Brief | October 1, 2019

Who Will Be the New Business Leaders in Maine?

Strengthening career-technical education and high-quality postsecondary learning will build the skilled workforce that Maine needs

In six short years, Maine will need an additional 158,000 employees with the skills and credentials required for our state’s jobs. Our goal is to ensure that by 2025, 60 percent of all Mainers hold postsecondary credentials of value. Our state has been improving over time and progressing closer to this goal. Yet, even so, our current educational attainment rate is only 46 percent, and we clearly have a lot of progress to make to meet the demands of our state’s businesses.

A key challenge when it comes to building Maine’s workforce is the rapidly changing demographics of our state. As the retiree population increases and working-age population decreases, we are left with a shortage of the skilled working adults we need. Maine business leaders confirm that, in addition to this, several of their top concerns when it comes to supporting the workforce are quality of life, quality of workforce, availability of skilled technical workers, and availability of entry-level workers.

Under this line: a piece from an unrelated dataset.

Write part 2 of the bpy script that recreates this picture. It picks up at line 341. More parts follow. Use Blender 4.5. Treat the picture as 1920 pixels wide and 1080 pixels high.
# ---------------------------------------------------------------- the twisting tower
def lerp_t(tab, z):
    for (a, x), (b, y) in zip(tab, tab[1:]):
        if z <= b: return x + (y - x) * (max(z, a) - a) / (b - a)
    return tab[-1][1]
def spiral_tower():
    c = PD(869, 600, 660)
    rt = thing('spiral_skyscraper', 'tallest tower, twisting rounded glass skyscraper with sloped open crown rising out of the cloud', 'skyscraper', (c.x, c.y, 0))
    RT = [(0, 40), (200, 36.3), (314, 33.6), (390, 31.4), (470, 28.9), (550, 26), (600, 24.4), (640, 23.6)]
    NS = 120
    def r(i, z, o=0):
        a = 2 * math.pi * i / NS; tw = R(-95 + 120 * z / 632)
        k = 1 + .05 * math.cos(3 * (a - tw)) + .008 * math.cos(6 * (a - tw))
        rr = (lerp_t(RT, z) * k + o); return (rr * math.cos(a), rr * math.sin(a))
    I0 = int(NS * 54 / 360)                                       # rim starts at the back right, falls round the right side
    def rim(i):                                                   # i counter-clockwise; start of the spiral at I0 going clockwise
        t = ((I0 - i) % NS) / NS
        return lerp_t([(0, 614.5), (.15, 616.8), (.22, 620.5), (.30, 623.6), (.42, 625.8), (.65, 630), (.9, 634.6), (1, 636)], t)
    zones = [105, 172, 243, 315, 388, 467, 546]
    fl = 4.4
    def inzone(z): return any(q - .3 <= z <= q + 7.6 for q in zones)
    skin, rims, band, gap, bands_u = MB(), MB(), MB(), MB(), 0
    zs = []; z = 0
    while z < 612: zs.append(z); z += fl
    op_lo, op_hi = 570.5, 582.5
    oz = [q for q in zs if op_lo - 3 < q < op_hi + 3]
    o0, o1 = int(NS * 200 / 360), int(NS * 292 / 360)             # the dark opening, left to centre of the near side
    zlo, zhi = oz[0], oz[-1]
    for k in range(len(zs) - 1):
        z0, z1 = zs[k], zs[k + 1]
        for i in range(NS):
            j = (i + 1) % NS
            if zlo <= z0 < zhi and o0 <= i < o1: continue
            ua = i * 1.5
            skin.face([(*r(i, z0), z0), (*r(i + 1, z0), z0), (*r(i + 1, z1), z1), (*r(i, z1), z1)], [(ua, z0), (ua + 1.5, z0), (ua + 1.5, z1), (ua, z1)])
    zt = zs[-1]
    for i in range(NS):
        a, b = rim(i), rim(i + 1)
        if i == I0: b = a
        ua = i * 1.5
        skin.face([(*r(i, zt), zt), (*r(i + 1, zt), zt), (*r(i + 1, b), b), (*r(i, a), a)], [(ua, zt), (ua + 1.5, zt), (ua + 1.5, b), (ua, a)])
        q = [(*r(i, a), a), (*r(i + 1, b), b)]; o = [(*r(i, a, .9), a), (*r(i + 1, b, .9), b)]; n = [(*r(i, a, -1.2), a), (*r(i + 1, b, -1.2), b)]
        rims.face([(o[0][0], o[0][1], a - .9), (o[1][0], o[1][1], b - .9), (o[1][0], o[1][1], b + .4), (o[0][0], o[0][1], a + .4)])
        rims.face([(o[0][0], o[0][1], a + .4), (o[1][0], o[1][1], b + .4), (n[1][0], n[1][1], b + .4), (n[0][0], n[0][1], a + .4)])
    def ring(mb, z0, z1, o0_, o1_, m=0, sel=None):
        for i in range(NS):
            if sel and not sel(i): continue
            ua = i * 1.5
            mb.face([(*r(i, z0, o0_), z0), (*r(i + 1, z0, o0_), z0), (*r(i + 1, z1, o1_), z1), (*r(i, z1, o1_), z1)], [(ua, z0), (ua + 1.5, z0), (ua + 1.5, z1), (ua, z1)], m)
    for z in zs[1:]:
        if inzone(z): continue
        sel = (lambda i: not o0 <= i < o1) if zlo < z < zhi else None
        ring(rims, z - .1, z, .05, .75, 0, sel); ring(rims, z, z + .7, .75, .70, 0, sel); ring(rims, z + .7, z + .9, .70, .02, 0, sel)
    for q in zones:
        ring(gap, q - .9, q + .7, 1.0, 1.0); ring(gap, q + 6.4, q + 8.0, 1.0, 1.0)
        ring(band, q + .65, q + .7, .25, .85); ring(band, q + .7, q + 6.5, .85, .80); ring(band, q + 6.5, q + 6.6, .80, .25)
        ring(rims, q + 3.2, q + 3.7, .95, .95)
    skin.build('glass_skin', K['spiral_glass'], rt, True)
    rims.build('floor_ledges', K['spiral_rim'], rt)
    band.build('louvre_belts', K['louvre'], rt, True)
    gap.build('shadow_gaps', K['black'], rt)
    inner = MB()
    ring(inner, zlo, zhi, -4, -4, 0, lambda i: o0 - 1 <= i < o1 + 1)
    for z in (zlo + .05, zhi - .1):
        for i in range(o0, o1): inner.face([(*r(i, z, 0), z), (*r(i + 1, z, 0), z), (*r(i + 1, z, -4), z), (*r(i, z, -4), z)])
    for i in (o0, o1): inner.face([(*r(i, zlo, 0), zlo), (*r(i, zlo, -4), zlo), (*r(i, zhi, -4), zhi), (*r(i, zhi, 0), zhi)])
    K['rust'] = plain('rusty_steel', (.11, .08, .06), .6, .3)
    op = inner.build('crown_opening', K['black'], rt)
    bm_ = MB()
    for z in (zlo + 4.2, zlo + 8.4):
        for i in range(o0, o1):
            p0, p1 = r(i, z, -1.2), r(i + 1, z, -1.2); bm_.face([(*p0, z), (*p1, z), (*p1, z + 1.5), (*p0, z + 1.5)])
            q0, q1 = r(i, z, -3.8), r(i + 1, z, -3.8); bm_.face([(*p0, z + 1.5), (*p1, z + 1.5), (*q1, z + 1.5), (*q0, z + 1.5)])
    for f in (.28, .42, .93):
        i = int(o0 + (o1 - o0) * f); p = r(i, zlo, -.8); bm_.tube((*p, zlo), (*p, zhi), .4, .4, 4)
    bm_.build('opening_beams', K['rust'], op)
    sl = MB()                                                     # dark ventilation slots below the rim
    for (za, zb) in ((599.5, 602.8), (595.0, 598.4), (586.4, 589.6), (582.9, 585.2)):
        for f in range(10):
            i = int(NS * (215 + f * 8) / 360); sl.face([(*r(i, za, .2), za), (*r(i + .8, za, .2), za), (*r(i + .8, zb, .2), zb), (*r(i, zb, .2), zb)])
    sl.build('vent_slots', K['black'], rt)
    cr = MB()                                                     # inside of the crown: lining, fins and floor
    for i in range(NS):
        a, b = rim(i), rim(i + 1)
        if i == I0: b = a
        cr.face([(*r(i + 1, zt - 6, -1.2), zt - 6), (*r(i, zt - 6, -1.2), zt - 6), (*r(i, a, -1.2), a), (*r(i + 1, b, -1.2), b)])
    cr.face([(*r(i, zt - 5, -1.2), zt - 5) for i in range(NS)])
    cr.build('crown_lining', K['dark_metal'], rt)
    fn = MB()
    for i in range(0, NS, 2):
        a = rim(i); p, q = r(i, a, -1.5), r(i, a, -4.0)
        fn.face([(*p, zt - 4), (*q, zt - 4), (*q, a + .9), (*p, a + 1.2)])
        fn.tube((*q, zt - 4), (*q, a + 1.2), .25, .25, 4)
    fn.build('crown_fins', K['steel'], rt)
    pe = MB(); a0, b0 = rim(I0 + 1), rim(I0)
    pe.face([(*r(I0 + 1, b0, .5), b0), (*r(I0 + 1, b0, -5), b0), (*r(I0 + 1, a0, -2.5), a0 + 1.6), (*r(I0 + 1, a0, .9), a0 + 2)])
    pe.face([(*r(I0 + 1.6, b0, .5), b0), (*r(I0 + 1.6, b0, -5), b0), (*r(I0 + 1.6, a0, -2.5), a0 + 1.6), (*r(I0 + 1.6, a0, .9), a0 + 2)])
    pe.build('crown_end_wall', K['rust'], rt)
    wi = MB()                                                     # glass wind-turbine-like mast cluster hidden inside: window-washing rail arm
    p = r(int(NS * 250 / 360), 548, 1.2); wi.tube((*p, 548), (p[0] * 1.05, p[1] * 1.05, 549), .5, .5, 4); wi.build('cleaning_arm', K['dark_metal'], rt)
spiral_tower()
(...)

Investing in our students today means investing in our economy tomorrow

Building some of these skills as early as high school helps prepare students to succeed in our economy, and gives them the motivation and vision to see themselves in these positions. Career-technical education (CTE) programs provide students with both the hard technical skills and the soft skills, such as communication, critical thinking, and problem-solving, that our businesses need in order to grow and thrive in the 21st century.

Investing in our students today means investing in our economy tomorrow, and Maine’s business leaders, stakeholders, and policymakers must ensure that our CTE and postsecondary programs help our students get the training and skills they’ll need to lead Maine’s businesses into the future.